A UW staff member since 1987, Ward says his first contact with the mechanics of publications came from his uncle, a printer, who introduced him when he was a child to the tools of the trade and the possibilities of paper. He’s been playing with paper ever since.

A resident of Puyallup, Ward took over UW Tacoma’s less-than-effective copy center in 2001 and quickly transformed its reputation by committing himself to providing superior service. UWT staff members praise his responsiveness: if they don’t happen to pick up their job right away after he calls, he’ll find an opportunity to deliver it in person.

Professors appreciate the perfectionism he brings to routine tasks and are surprised at how important his help can be for new faculty members learning the ropes: he’s been known to coach new professors on how to navigate e-reserves.

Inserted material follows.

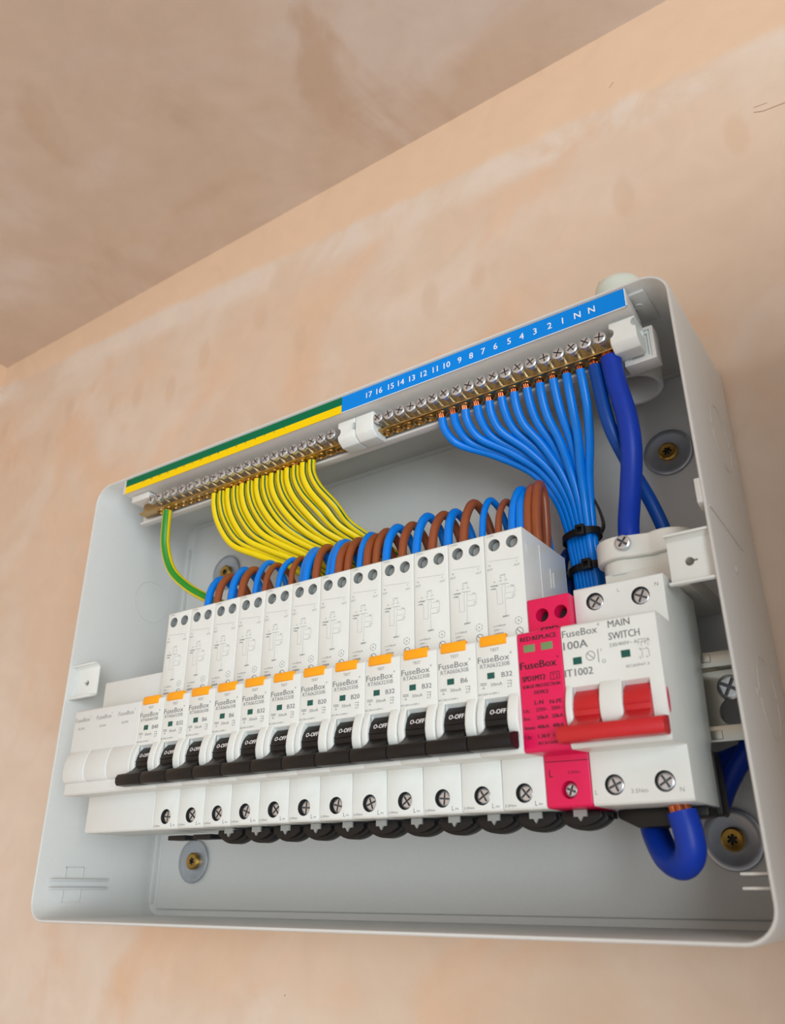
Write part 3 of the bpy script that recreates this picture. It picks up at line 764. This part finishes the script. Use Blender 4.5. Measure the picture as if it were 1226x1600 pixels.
# ------------------------------------------------------------------ terminal bars
BY, BZ = 14.6, 197.2
def bar(name, label, xs, x0, x1):
    t = root(name, label, 'terminal bar', ((x0+x1)/2, BY, BZ)); o_ = (-(x0+x1)/2, -BY, -BZ)
    bm = bmesh.new()
    prism(bm, [(9.4, 192.6), (9.4, 193.7), (12.4, 194.1), (12.4, 200.8), (17, 200.8), (17, 192.6)], x0, x1, 'x')
    link('brass_bar', baked(mesh_from(bm, 'brass'), .25, 2), t, o_)
    bm = bmesh.new()
    for x in xs:                                  # tunnel mouths, one under each screw
        a = [[bm.verts.new((x+r*math.cos(2*math.pi*k/16), 13.6+r*math.sin(2*math.pi*k/16), z)) for k in range(16)] for r, z in ((3.1, 193.6), (3.0, 192.2), (2.3, 191.9), (2.0, 193.3))]
        for i in range(3):
            for k in range(16): bm.faces.new((a[i][k], a[i][(k+1) % 16], a[i+1][(k+1) % 16], a[i+1][k]))
    link('tunnel_rims', mesh_from(bm, 'brass', 50), t, o_)
    for x in xs:
        s = link('terminal_screw', SCR_BAR, t, (x+o_[0], 4.6+random.uniform(-.5, .4)+o_[1], BZ+0.4+o_[2])); s.rotation_euler[1] = random.uniform(0, 1.5)
    return t
XS_N = [134.4+6.76*k for k in range(19)]
XS_E = [-41.5+6.9*k for k in range(22)]
bar('neutral_terminal_bar', 'brass neutral terminal bar with zinc screws and blue wires, on the right', XS_N, 130.5, 262)
bar('earth_terminal_bar', 'brass earth terminal bar with zinc screws and yellow green wires, on the left', XS_E, -58, 108.5)

# ------------------------------------------------------------------ cables
def cable(name, label, cat, pts, r, m, group=None, stripe=None, bare=0.0, n=10, seg=8, up=Vector((0, -1, 0)), end_bare=0.0):
    """single cable: origin at its first point; bare = copper showing at the start"""
    P0 = Vector(pts[0])
    pp = [Vector(p)-P0 for p in pts]
    bm = bmesh.new(); tube(bm, pp, r, n, 0, stripe, False, up, seg)
    o = link(name, mesh_from(bm, m, 60), None, P0); tag(o, label, cat, group)
    def copper(a, b):
        bm = bmesh.new()
        d = (b-a); L_ = d.length; d.normalize(); u = d.orthogonal().normalized(); v = d.cross(u)
        rr = r*0.78
        for k in range(7):
            of = Vector((0, 0, 0)) if k == 6 else (u*math.cos(k*math.pi/3)+v*math.sin(k*math.pi/3))*rr*0.62
            tube(bm, [a+of, a+of+d*L_*0.5+v*0.1, b+of], rr*0.42, 6, raw=True)
        link('copper_end', mesh_from(bm, 'copper', 60), o)
    if bare: copper(Vector((0, 0, 0)), (pp[0]-pp[1]).normalized()*bare)
    if end_bare: copper(Vector(pp[-1]), pp[-1]+(pp[-1]-pp[-2]).normalized()*end_bare)
    return o
ordn = ['first', 'second', 'third', 'fourth', 'fifth', 'sixth', 'seventh', 'eighth', 'ninth', 'tenth', 'eleventh', 'twelfth', 'thirteenth', 'fourteenth']

# wires rising from the back of every breaker, over the top and down behind it
for i in range(12):
    dbl = {4: ('blue',), 5: ('blue', 'brown'), 6: ('brown',), 11: ('blue', 'brown')}.get(i, ())
    for nm, m, xl in (('blue', 'blue', 4.6), ('brown', 'brown', 12.9)):
        ks = (-2.0, 2.0) if nm in dbl else (0,)
        for k in ks:
            x = i*W+xl+k+random.uniform(-.5, .5)
            h = random.uniform(-1.0, 2.5)+(4 if i > 7 else 2)
            y0 = 19+random.uniform(-1, 1.5); lean = random.uniform(-1.5, 1.5)
            r = 2.25 if not (i in (2, 3) or (i == 10)) else 1.65
            pts = [(x, y0, 110.5), (x, y0, 122), (x+lean*.4, y0+2.5, 133+h*.5), (x+lean, y0+10, 140+h), (x+lean+.6, y0+19, 137.5+h), (x+lean+1.2, y0+26.5, 128+h*.5), (x+lean+1.6, y0+29, 116), (x+lean+2, y0+30, 96), (x+lean, y0+31, 74)]
            if i == 11 and nm == 'brown': pts = pts[:3]+[(x-k*.1, y0+7, 139+h), (x-1, y0+13, 138+h), (x-3, y0+18, 128), (x-6, y0+23, 114), (x-8, y0+27, 96), (x-8, y0+29, 74)]
            side = '' if len(ks) == 1 else (' left of a pair' if k < 0 else ' right of a pair')
            cable('circuit_wire', f'{nm} wire{side} looping over the {ordn[i]} breaker from the blank covers', 'wire', pts, r, m, 'wires looping over the breakers', n=10, seg=5)
# small white core showing behind the first loop
# blue neutrals fanning from the bar into the tied bundle
NB = []
for k in range(13):
    xs = XS_N[5+k]
    tx = 209.5+k*2.05 if k < 12 else 234
    if k == 12: continue
    f = k/11
    lay = k % 2
    LP = [(xs, 13.8, 190.6), (167.6, 16.5, 186.0), (170.5, 23, 179.5), (187, 33, 171.5), (203.5, 41.5, 160), (212.8, 45.0, 144), (216.6, 46.2, 128), (217.6, 46.4, 118)]
    RP = [(xs, 13.8, 190.6), (242.6, 14.6, 184), (241.8, 18, 174), (238.4, 25, 162), (232.8, 34, 149), (229.8, 40, 138), (228.4, 43.2, 127), (228.0, 44, 118)]
    xl = 168.2
    pts = [tuple(a*(1-f)+b*f for a, b in zip(p, q)) for p, q in zip(LP, RP)]
    pts[0] = (xs, 13.8, 190.6)
    pts = [(x, y+lay*3.6*min(1, n_/4), z) for n_, (x, y, z) in enumerate(pts)]
    ex, ey = pts[-1][0], pts[-1][1]
    pts += [(ex-.5, ey+5, 103), (ex-1, ey+8, 84), (ex-1, ey+9, 62)]
    o = cable('neutral_wire', f'blue neutral wire, {ordn[k]} from the left on the neutral bar, fanning into the tied bundle', 'wire', pts, 2.15, 'blue', 'blue wires from the neutral bar', bare=3.2, n=12)
# two heavier tails at the right end
cable('neutral_tail', 'dark mid blue cable next to the thick one at the right end of the bar', 'cable',
      [(249.4, 14.2, 190.0), (250.0, 15, 180), (251.5, 18, 160), (254.5, 27, 145), (259, 40, 128), (262, 46, 112), (263, 50, 92), (263, 54, 70)], 3.1, 'mblue', bare=4.0, n=16)
cable('neutral_tail', 'thick royal blue cable hanging from the right end of the neutral bar', 'cable',
      [(257.4, 13.0, 190.6), (258.2, 13.6, 178), (260.4, 15, 160), (259.8, 17.5, 145), (255.0, 24, 129), (249.6, 32, 115), (248.5, 35.5, 104), (249, 38, 92)], 4.6, 'dblue', bare=3.0, n=20)

# earth wires
cable('earth_wire', 'single thick green and yellow wire curving down alone at the left end', 'wire',
      [(-35.5, 13.8, 191.5), (-36.2, 14.6, 182), (-37.2, 17, 168), (-33.5, 21, 153), (-22, 25, 141), (-6, 29, 131), (8, 33, 124), (18, 36, 116)], 2.9, ['yellow', 'green2'], stripe=(-2, 1, 1), bare=2.5, n=14, up=Vector((0.3, -1, 0)))
for k in range(14):
    xs = XS_E[7]+k*(XS_E[18]-XS_E[7])/13
    f = k/13
    lay = k % 2
    ex = 44+60*f; ez = 146.5+5*f
    g = random.uniform(-.8, .8)
    pts = [(xs, 13.8, 191.6), (xs+.2, 14.4, 184), (xs+1.6+1.4*f, 17, 174+g*.5+2*f), (xs+8.5+2*f, 23, 160+g+5*f), (xs+(ex-xs)*.62, 30+1.5*lay, 152+g*.6+5*f), (ex, 38+1.5*lay, 145.5+3.5*f), (ex+14, 47+2*lay, 135+2*f), (ex+22, 53+2*lay, 118), (ex+25, 56, 92)]
    cable('earth_wire', f'yellow wire with thin green stripe, {ordn[k]} of the dense earth row from the left', 'wire', pts, 2.25, ['yellow', 'green'], 'yellow green wires from the earth bar', stripe=(-3+k % 2, -2+k % 2, 1), bare=2.4, n=14)
# tail looping under the main switch
cable('neutral_tail', 'thick royal blue tail looping under the main switch and back up behind', 'cable',
      [(261.0, 13.5, -2.2), (262.2, 13.6, -9), (261.8, 15, -15.5), (257.5, 19, -19.0), (251.0, 25, -17.0), (246.0, 31, -10.5), (243.0, 36, -3), (241, 45, 5), (243, 56, 13), (252, 62, 17), (266, 64, 19), (277, 63, 22)], 5.2, 'dblue', bare=2.4, n=20)
cable('neutral_tail', 'dark blue cable in shadow below the rail end behind the main switch', 'cable',
      [(262, 58, 0), (266, 58, 8), (271, 59, 16), (277, 60, 24), (281, 62, 36)], 4.0, 'dblue', n=14)

for lab, pts in (('dark blue wire bending left behind the tied bundle, the upper of two', [(226, 57, 100), (223, 58, 113), (216, 59.5, 123), (209, 60.5, 122), (205, 61, 110), (204, 61, 88)]),
                 ('dark blue wire bending left behind the tied bundle, the lower of two', [(222, 60.5, 92), (219.5, 61.5, 104), (214, 63, 114), (208.5, 65, 111), (206.5, 65, 98), (206, 65, 80)])):
    cable('neutral_wire', lab, 'wire', pts, 2.6, 'mblue', n=12)

# cable ties
def tie(label, c, rx, ry, tilt, tail=False):
    t = root('cable_tie', label, 'cable tie', c, 'black cable ties on the blue bundle')
    bm = bmesh.new(); nn = 32
    prof = ((0, -1.7), (0.9, -1.7), (0.9, 1.7), (0, 1.7))
    rings = []
    for k in range(nn):
        a = 2*math.pi*k/nn
        rings.append([bm.verts.new(((rx+q)*math.cos(a), (ry+q)*math.sin(a), z+tilt*math.cos(a))) for q, z in prof])
    for k in range(nn):
        for j in range(4): bm.faces.new((rings[k][j], rings[(k+1) % nn][j], rings[(k+1) % nn][(j+1) % 4], rings[k][(j+1) % 4]))
    link('strap', mesh_from(bm, 'black', 40), t)
    bm = bmesh.new(); box(bm, 0.5, 4.7, -ry-3.2, -ry+.2, -2.6, 2.6)
    def f(b): box(b, 1.5, 3.7, -ry-6, -ry-1.0, -1.2, 1.2)
    link('head', baked(mesh_from(bm, 'black'), .4, 2, [cutter(f, 'black')]), t)
    if tail:
        bm = bmesh.new(); pts = spline([(rx-1.5, 1, -1), (rx+1.6, 0, 3), (rx+1.2, -1, 10), (rx-1.2, -1.5, 18), (rx-2.5, -1.5, 22)], 6)
        va = []
        for p in pts: va.append([bm.verts.new(p+Vector(q)) for q in ((0, -1.3, 0), (0.9, -1.3, 0), (0.9, 1.3, 0), (0, 1.3, 0))])
        for a, b in zip(va[:-1], va[1:]):
            for j in range(4): bm.faces.new((a[j], a[(j+1) % 4], b[(j+1) % 4], b[j]))
        bm.faces.new(va[0]); bm.faces.new(va[-1][::-1])
        link('tail', mesh_from(bm, 'black'), t)
tie('black cable tie around the blue bundle, upper of the two', (223.3, 45.8, 122.5), 8.6, 7.0, 1.0, True)
tie('black cable tie around the blue bundle, lower of the two by the breaker side', (222.8, 51.0, 107.5), 8.8, 7.2, 1.0)

# ------------------------------------------------------------------ tails clamp above the main switch
t = root('cable_clamp', 'milky white plastic cable clamp with a front screw above the main switch', 'clamp', (255, 34, 86))
off = (-255, -34, -86)
def eight(r, g=0.0):
    c1, c2 = (245.0, 36.0), (264.5, 38.0)
    out = []
    for k in range(15):
        a = math.radians(60+240*k/14); out.append((c1[0]+r*math.cos(a), c1[1]+r*math.sin(a)))
    for k in range(15):
        a = math.radians(-120+240*k/14); out.append((c2[0]+r*math.cos(a), c2[1]+r*math.sin(a)))
    return out
bm = bmesh.new(); prism(bm, eight(11.5), 100.5, 110.5, 'z')
link('clamp_top', baked(mesh_from(bm, 'clampw'), .9, 3, (), 40), t, off)
bm = bmesh.new(); prism(bm, eight(9.0), 94, 100.5, 'z'); box(bm, 238, 272.5, 28, 46, 84, 95)
link('clamp_base', baked(mesh_from(bm, 'clampw'), .6, 3, (), 40), t, off)
o = link('clamp_screw', SCR_PAN, t, (249.0+off[0], 22.6+off[1], 106.4+off[2])); o.rotation_euler[1] = 0.7
bm = bmesh.new(); box(bm, 239, 272, 46, 78, 85, 93); link('arm', baked(mesh_from(bm, 'clampw'), .6, 2), t, off)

Staff members with budget responsibilities are happy that they can now track their copying expenses more easily because Ward responded to a customer’s casual complaint by creating a campuswide solution.

Though the physical dimensions of the UWT copy center have not changed since it opened in 1997, the number of people it serves, the number of deliveries it processes and the volume of copies it produces have more than doubled. In winter quarter 2002, UWT opened two new buildings. The copy and mail center accommodated all the deliveries of computers, science and media equipment for the new facilities — without disrupting the normal flow of copy and mail services. Ward took it all in stride, never suggesting that the shipment work related to furnishing the new buildings was beyond the scope of his duties as copy center coordinator.

Ward’s brand of customer service is personal. Everyone who walks into the center gets personally acknowledged within 10 seconds, and a staff member always takes the time to listen to the customer explain the job. That results in fewer errors and improved quality. Background music, by design, adds a soothing, even entertaining dimension to the experience of picking up the mail or delivering a copy job.

His favorite part of the job? The people: he loves to give them just a little more than they expected. His favorite thing about UWT? Its climate of support for excellence and innovation. “Our Chancellor (Vicky Carwein) deserves credit for that,” he says. “She’s made this a place where people can be themselves and still contribute great things.”